Friday, 8 May 2020

Testing Keycloak 10 in a docker container

I first came across Keycloak around 2014 when it was still in version 0.9. A colleague introduced me and I've been a fan ever since. It's always had the backing of Red Hat but since about 2016 it is also the upstream project for their Red Hat Single Sign On product. 


The early logo was fun. Then it grew up and went all corporate. 

Keycloak is a versatile open source identity and access management project with an API-first approach which makes it highly suited to modern application environments. I used it to build the identity management back-end for an entreprise cloud-service catalogue back in 2016 and it did everything we asked of it... more or less. 

If I remember it did get a bit messy when we were trying to do Kerberos authentication from two different Active Directory domains within the same realm, although the account federation part worked fine the SSO only worked on one domain due to field mapping limitations. I also cobbled together a Keycloak module for bit.ly's OAuth reverse proxy but I was too ashamed to tweet about it as I didn't have time to write the test module in Go.

Anyway, this post is about getting Keycloak 10 up and running in a docker container so we can mess around with the latest features. So let's get into it. I'm using a Mac for this but well obviously, it should be the same on any other OS - that's kind of the point of Docker. 

As I write this a new version of Keycloak (10.1) has been released so that's what I'll be using.

First of all get the latest container image with 


~ % docker pull jboss/keycloak

To get Keycloak up and running with the configuration I want I need to assemble a fairly long docker run command. 

The options I use are : 
  • -p 8080:8080 for the http port forwarding
  • -p 8443:8443 for https
  • -e KEYCLOAK_USER=<adminuser> -e KEYCLOAK_PASSWORD=<password>
    to create the initial user. This can be done in other ways as described on the Keycloak dockerhub readme and of course you can be more secure than sticking your password on the command line. This is just for fun. Also, don't quote your user and password or things get weird.
  • --mount type=bind,source=./<tls.key>,target=/etc/x509/https/tls.key --mount type=bind,source=./<tls.crt>,target=/etc/x509/https/tls.crt
    I'm going to be accessing this Keycloak instance from other systems and vms, so I need a hostname other than localhost, and preferably a TLS certificate to match. At this point I add the CN of the certificate to my hosts file so that we can access a URL with a matching certificate.
    The bind mount replaces a file in the container image with a file on your host OS. Super useful for fiddling with configuration files in the image, but in this case the easiest way to push the tls key and cert into the container. Generate your key pair with whatever tool or quantum-resistant black magic you prefer. 
  • -e KEYCLOAK_LOGLEVEL='DEBUG'Finally, debug logs. If we're going to be messing about with authentication protocols then this is a must.
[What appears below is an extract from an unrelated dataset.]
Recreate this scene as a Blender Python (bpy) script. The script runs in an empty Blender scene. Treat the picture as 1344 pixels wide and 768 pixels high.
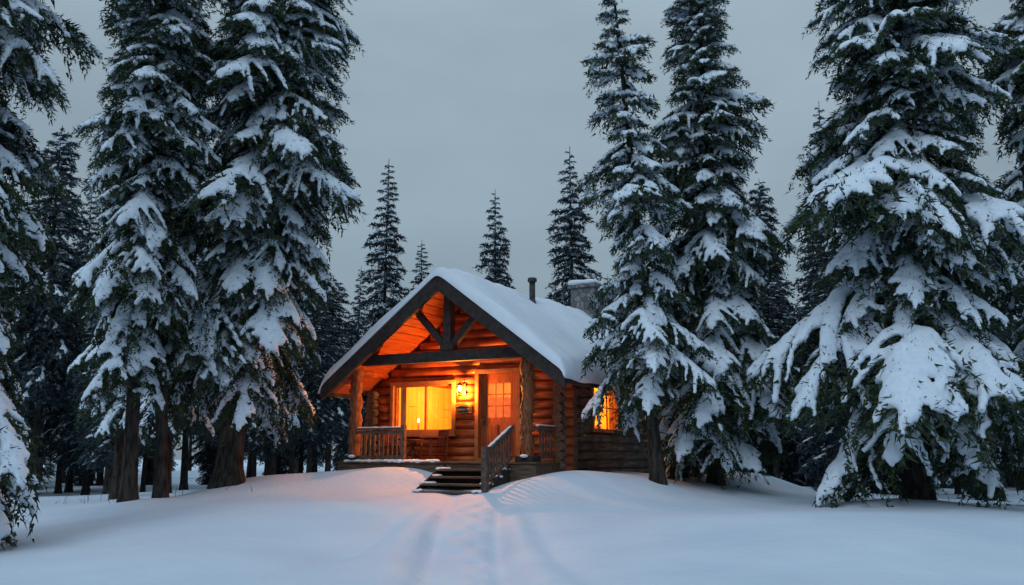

The final command looks something like this  : 
~ % docker run \
-e KEYCLOAK_USER=<adminuser> \
-e KEYCLOAK_PASSWORD=<password> \
-e KEYCLOAK_LOGLEVEL='DEBUG' \
-p 8080:8080 -p 8443:8443 \
--mount type=bind,source="/<path>/<tls.key>",target=/etc/x509/https/tls.key \
--mount type=bind,source="/<path>/<tls.crt>",target=/etc/x509/https/tls.crt \
jboss/keycloak


When Keycloak has finished starting then you should see this in your console : 
21:03:36,552 INFO  [org.jboss.as] (Controller Boot Thread) WFLYSRV0060: Http management interface listening on http://127.0.0.1:9990/management
21:03:36,552 INFO  [org.jboss.as] (Controller Boot Thread) WFLYSRV0051: Admin console listening on http://127.0.0.1:9990
21:03:36,552 INFO  [org.jboss.as] (Controller Boot Thread) WFLYSRV0025: Keycloak 10.0.1 (WildFly Core 11.1.1.Final) started in 33748ms - Started 692 of 997 services (708 services are lazy, passive or on-demand)


Keycloak is up. TLS error because my cert isn't signed. I imported it into the OS trusted certs list to make Chrome stop complaining. 

Log in with the username and password defined above.